MarkoH01: Also, please tell me why you think that
optional^ achievements (all achievements tied to the client are optional) would ever hurt your personal game experience? Yes, achievements you can't switch off (ingame achievements) might do this for some but the usual achievements we are talking about here won't even get noticed from those who don't want them while they are fun for those who want them.
That
might be more arguable if achievements were off by default and one were to have to opt in to them. But that's not how it works. Achievements ruin play experiences all the time, from immersion breaking, to spoilers and similar. They rather often reduce the joy and discovery while playing games. They're also sometimes used by developers as a crutch so they don't have to spend effort to design something better (e.g., "an achievement will point the player in XYZ direction" rather than
the game itself doing that.). And they hurt people who chase them.
Online communities are greatly hurt by "prove you are allowed to talk about this game, share your achievements showing you've platted it" mentality. Which is sadly not uncommon.

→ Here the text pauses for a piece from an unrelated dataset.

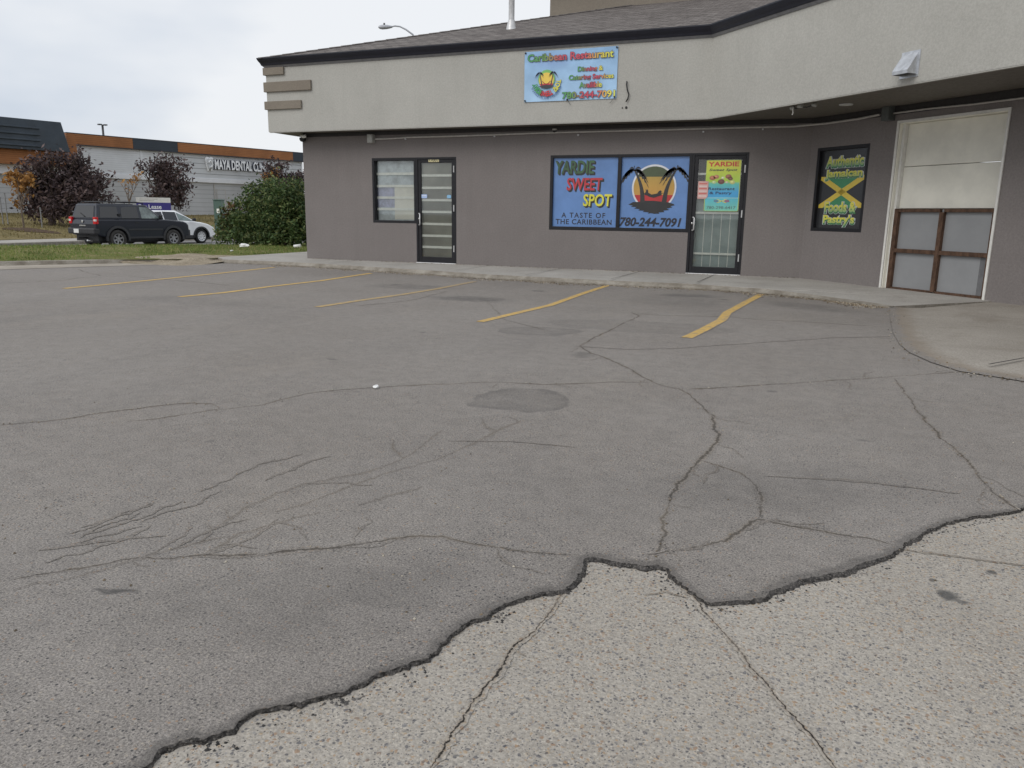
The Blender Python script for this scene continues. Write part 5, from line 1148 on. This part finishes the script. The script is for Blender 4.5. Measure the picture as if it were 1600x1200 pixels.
# ------------------------------------------------------------------ vehicles
def arch(cx, cz, r, a0, a1, n=12): return [(cx+r*math.cos(R(a0+(a1-a0)*i/n)), cz+r*math.sin(R(a0+(a1-a0)*i/n))) for i in range(n+1)]
def wheel(car, x, y, r, w, tyre, rim, spokes=6, rr_=.62):
    s = 1 if y > 0 else -1; t = bpy.data.objects.new('wheel', None); COL.objects.link(t); t.parent = car; t.location = (x, y, r); t.empty_display_size = .1
    m_ = MB(); m_.lathe((0, 0, 0), (0, s, 0), [(-w/2, r*.6), (-w/2, r*.92), (-w*.4, r*.985), (-w*.2, r), (w*.2, r), (w*.4, r*.985), (w/2, r*.92), (w/2, r*rr_+.02), (w*.42, r*rr_)], tyre, 28); m_.obj('tyre', t, smooth=True)
    m_ = MB(); m_.lathe((0, 0, 0), (0, s, 0), [(w*.43, r*rr_), (w*.47, r*rr_-.01), (w*.43, r*rr_-.035), (w*.1, r*rr_-.05), (w*.08, 0)], 'tyreblack', 28)
    m_.lathe((0, 0, 0), (0, s, 0), [(w*.425, r*rr_+.004), (w*.5, r*rr_-.004), (w*.46, r*rr_-.04)], rim, 28)
    for k in range(spokes):
        a = 2*math.pi*k/spokes+.3; d = Vector((math.cos(a), 0, math.sin(a))); e = Vector((-math.sin(a), 0, math.cos(a))); n_ = Vector((0, s, 0)); R0, R1 = .03, r*rr_-.012
        m_.hexa([d*R0-e*.045+n_*w*.3, d*R1-e*.032+n_*w*.34, d*R0+e*.045+n_*w*.3, d*R1+e*.032+n_*w*.34, d*R0-e*.04+n_*w*.42, d*R1-e*.026+n_*w*.47, d*R0+e*.04+n_*w*.42, d*R1+e*.026+n_*w*.47], rim)
    m_.lathe((0, 0, 0), (0, s, 0), [(w*.3, .07), (w*.45, .06), (w*.46, 0)], rim, 16); m_.obj('rim', t)
def shell(prof, w, mat, bev=.06):
    m_ = MB(); m_.prism([(x, -w, z) for x, z in prof], (0, 2*w, 0), mat); return m_
def house(b, t, zb, zt, wb, wt, mat):
    "greenhouse: belt rectangle to roof rectangle with tumblehome"
    m_ = MB(); m_.hexa([(b[0], -wb, zb), (b[1], -wb, zb), (b[0], wb, zb), (b[1], wb, zb), (t[0], -wt, zt), (t[1], -wt, zt), (t[0], wt, zt), (t[1], wt, zt)], mat); return m_
def side_glass(m_, pts, zb, zt, wb, wt, s, mat, out=.006):
    V = [(x, s*(wb+(wt-wb)*(z-zb)/(zt-zb)+out), z) for x, z in pts]; m_.add(V, [tuple(range(len(V)))], mat)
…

People engage longer with titles they should have stopped for one reason or another in the hunt to complete all of the achievements. Often to the their own detriment.
Games with multiplayer achievements have sessions wrecked by people achievement hunting online. And they're usually asking for degenerate activities, too.
And, before you discount people who are compelled to go for all the achievements, don't be an asshole. It's as system explicitly designed* [originally -- and persists] to exploit people into "engaging" with a title longer/in different ways, so that they're not going to competitors titles or keep with a title until the next update or patch lures them back in.
One case study of many: The people whose whole play experience of Stardew Valley is ruined by the Fector's Challenge achievement. It completely fucks up the game for them. Their experience on GOG, where they'd never be introduced to the concept of "I must complete and perfect this mini-game that completely clashes with the overall game".
Another: Blue Dragon's "get classes to max level" achievements. You'll have literally everything else in the game done long, long, long before these. Uncountable games have those like this.
I have gone into greater detail in previous posts; they should be findable by search. But I know you're not interested in engaging in a good faith discussion. I'm glad I am not of the personality to have them drag me through the mud like that. But a member of my household definitely is, as are a few of my friends.
Would gaming be better if the idea of achievements had never been dreamed up? Yes. No one would be missing anything of value, and plenty of people who do have problems created by them would have that problem solved.
* In addition to their design of "drag people in to our ecosystem", which is also their purpose for Galaxy -- something that shouldn't be reinforced.